What is expected.
Output a verbatim copy of the data, cut off after the line that contains "from mathutils import".

Stored data.
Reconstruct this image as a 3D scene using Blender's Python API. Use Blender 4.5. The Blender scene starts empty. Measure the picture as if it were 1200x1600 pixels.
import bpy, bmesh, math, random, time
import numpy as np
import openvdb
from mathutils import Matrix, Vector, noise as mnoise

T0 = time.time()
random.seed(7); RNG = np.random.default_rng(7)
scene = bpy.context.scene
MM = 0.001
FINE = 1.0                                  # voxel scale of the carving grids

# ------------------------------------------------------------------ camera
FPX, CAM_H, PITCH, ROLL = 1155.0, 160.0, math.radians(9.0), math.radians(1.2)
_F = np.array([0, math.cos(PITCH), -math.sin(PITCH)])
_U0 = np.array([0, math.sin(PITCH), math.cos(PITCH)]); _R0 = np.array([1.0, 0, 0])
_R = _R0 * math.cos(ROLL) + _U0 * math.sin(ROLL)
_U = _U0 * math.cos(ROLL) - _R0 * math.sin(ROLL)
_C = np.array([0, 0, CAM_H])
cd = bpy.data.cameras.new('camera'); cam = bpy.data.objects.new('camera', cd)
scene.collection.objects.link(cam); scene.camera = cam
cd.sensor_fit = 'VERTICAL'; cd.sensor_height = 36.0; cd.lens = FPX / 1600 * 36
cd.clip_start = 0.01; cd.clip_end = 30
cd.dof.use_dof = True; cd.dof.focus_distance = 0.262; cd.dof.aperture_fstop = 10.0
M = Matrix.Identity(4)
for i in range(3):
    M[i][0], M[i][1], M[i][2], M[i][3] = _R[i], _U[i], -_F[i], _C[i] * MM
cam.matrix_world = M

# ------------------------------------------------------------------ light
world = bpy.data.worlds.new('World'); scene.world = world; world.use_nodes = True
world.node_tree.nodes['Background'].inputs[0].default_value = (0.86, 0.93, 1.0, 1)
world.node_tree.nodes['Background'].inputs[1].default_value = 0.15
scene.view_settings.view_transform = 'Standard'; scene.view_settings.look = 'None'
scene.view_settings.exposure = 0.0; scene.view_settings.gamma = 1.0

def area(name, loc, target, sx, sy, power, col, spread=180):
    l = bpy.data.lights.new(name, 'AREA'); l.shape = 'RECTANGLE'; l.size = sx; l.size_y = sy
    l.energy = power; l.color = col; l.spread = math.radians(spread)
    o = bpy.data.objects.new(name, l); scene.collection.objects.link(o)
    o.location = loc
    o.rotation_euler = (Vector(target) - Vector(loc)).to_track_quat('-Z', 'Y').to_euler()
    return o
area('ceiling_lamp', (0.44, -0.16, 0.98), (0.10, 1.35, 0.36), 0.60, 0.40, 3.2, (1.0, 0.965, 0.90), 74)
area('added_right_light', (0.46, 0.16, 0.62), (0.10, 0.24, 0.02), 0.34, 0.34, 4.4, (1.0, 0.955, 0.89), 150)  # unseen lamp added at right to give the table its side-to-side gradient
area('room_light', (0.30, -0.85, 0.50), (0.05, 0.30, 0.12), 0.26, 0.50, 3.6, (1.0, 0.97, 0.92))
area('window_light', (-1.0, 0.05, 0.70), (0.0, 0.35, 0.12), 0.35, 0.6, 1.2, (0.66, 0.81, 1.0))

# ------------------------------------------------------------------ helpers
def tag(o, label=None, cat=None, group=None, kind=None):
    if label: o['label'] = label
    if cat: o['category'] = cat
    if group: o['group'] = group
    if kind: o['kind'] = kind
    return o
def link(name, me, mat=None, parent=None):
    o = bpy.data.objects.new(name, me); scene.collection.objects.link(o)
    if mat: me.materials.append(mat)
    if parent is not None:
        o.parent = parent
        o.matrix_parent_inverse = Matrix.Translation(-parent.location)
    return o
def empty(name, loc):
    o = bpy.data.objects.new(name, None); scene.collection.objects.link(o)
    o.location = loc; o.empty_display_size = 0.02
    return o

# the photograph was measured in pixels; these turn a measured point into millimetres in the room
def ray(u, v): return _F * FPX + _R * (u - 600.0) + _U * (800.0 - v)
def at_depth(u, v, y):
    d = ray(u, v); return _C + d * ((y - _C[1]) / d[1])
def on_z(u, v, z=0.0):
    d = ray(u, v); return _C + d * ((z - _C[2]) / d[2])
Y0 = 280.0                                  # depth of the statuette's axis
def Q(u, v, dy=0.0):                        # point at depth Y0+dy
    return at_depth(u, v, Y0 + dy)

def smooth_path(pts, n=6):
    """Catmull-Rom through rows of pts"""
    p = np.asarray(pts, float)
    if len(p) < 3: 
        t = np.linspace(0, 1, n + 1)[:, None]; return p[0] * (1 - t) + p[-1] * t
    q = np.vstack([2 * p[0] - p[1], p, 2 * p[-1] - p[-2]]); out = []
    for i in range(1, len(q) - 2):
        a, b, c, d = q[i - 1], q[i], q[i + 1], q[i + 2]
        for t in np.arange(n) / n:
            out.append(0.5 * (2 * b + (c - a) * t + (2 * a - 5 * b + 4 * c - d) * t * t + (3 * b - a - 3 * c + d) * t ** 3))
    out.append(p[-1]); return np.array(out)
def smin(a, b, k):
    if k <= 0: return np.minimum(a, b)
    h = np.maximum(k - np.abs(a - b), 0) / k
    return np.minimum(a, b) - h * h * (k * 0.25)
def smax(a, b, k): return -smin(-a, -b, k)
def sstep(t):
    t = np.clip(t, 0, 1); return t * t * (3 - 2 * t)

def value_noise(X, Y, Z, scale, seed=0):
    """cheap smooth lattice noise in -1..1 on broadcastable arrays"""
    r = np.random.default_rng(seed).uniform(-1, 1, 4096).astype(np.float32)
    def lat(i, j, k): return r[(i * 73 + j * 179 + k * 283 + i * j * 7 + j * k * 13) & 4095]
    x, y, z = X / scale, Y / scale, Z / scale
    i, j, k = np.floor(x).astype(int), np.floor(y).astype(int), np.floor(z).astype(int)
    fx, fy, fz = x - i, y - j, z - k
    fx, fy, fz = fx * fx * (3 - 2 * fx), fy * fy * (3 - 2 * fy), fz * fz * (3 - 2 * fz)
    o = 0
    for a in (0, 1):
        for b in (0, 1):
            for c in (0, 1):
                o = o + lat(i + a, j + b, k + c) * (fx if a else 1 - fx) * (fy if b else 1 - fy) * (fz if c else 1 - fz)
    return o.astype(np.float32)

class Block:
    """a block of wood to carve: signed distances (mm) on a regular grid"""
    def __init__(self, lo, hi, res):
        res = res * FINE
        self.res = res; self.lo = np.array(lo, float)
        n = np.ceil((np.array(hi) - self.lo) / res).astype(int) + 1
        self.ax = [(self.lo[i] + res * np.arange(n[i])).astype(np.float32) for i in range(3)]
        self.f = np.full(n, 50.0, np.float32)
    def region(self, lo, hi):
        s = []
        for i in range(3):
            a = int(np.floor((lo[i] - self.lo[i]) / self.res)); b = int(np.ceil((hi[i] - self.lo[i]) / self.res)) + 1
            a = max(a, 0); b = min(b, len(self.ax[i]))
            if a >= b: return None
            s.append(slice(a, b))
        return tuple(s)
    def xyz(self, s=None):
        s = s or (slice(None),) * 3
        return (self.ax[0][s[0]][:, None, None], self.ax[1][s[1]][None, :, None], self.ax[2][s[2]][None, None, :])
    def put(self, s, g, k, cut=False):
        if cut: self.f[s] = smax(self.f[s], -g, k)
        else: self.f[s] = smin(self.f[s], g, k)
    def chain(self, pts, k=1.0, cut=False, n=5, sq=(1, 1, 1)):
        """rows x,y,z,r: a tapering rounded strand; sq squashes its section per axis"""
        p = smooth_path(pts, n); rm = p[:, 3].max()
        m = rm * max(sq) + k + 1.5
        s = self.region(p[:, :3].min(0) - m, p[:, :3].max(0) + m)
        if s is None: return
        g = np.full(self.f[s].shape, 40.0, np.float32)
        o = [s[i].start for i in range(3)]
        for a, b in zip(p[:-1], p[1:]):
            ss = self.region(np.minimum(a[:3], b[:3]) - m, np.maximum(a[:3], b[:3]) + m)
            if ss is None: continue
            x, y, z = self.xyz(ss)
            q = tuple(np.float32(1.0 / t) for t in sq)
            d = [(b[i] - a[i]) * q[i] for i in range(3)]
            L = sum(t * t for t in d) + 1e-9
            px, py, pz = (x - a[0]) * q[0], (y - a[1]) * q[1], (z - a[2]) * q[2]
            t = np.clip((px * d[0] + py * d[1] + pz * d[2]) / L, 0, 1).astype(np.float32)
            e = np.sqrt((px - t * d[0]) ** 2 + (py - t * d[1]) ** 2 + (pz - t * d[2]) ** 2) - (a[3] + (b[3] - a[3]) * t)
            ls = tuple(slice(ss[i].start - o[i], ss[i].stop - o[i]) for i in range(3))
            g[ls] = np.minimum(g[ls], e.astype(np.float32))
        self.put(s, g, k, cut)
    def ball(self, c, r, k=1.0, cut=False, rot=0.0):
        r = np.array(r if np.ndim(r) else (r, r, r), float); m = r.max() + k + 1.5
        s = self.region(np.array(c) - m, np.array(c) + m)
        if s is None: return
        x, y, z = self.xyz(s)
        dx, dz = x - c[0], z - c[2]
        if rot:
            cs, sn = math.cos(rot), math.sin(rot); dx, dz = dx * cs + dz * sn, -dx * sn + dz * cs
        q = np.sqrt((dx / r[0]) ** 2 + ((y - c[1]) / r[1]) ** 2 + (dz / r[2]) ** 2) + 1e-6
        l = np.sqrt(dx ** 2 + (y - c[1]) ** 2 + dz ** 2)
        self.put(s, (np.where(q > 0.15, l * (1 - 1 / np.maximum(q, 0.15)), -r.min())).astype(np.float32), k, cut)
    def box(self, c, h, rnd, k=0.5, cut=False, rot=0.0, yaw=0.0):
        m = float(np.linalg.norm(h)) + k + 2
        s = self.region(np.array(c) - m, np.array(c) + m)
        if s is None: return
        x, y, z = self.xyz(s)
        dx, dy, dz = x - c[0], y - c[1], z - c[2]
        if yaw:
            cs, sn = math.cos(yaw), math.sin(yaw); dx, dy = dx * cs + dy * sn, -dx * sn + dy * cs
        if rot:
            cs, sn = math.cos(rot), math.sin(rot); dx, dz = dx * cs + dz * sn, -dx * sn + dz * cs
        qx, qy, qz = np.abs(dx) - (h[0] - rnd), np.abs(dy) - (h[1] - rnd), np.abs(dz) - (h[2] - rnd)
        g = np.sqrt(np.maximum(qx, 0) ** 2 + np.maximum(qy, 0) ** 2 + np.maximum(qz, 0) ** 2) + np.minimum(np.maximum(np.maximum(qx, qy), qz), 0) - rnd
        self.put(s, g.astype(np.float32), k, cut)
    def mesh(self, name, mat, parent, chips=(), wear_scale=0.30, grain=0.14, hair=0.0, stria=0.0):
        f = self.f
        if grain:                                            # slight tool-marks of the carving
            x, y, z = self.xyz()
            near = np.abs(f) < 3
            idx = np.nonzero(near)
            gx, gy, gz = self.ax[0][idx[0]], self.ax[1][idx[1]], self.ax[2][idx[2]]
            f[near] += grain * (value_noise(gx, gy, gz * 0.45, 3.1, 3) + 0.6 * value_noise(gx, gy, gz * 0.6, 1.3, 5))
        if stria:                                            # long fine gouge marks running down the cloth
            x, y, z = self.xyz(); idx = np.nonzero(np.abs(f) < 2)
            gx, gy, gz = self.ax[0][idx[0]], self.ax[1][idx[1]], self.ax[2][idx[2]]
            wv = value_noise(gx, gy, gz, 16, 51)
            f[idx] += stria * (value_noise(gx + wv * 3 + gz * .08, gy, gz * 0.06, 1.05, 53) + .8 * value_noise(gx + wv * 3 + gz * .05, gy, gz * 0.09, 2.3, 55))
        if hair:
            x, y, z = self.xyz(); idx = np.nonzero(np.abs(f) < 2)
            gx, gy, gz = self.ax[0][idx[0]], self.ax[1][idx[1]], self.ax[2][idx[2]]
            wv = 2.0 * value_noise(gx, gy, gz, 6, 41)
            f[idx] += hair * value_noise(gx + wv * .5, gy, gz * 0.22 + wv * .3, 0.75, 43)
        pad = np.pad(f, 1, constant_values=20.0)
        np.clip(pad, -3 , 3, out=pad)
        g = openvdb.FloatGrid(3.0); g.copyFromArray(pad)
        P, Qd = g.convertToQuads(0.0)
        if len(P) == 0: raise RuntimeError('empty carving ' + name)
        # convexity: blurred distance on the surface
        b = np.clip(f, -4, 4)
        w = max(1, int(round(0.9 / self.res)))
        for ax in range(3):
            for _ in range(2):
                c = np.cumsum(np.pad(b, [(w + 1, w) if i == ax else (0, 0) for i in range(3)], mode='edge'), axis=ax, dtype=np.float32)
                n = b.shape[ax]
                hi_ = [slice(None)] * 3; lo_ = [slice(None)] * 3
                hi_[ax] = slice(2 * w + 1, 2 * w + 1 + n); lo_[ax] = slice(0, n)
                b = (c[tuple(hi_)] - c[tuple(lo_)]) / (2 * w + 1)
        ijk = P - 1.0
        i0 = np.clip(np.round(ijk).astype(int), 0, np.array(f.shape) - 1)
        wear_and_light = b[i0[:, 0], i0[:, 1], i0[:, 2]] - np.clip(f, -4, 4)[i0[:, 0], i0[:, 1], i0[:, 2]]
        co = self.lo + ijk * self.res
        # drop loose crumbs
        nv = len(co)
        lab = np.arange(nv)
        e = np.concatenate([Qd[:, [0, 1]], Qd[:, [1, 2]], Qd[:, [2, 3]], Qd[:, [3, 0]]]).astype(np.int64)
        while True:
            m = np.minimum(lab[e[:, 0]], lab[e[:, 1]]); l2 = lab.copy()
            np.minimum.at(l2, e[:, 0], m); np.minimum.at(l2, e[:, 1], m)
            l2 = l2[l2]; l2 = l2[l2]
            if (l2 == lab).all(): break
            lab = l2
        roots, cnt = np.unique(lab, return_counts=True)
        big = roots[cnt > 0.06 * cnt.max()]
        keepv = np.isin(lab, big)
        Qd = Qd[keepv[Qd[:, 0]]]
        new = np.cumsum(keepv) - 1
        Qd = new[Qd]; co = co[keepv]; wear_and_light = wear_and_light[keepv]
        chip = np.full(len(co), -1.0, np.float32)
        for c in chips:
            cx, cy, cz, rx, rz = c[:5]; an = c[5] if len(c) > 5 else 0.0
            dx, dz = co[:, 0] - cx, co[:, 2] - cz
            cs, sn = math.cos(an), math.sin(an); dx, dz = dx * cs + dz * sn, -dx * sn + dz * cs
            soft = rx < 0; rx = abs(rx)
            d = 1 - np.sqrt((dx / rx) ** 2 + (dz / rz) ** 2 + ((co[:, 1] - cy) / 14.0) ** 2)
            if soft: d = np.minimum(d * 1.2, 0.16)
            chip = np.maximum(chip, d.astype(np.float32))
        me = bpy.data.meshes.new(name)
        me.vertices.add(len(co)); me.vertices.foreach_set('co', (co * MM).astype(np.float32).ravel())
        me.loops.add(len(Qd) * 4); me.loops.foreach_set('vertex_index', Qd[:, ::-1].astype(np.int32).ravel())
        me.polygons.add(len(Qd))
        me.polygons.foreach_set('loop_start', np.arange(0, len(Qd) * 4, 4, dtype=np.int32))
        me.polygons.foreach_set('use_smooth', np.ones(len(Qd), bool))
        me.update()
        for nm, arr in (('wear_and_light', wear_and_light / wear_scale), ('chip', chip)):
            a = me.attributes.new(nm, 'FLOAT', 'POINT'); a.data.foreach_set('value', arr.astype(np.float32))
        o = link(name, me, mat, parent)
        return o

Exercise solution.
Reconstruct this image as a 3D scene using Blender's Python API. Use Blender 4.5. The Blender scene starts empty. Measure the picture as if it were 1200x1600 pixels.
import bpy, bmesh, math, random, time
import numpy as np
import openvdb
from mathutils import Matrix, Vector, noise as mnoise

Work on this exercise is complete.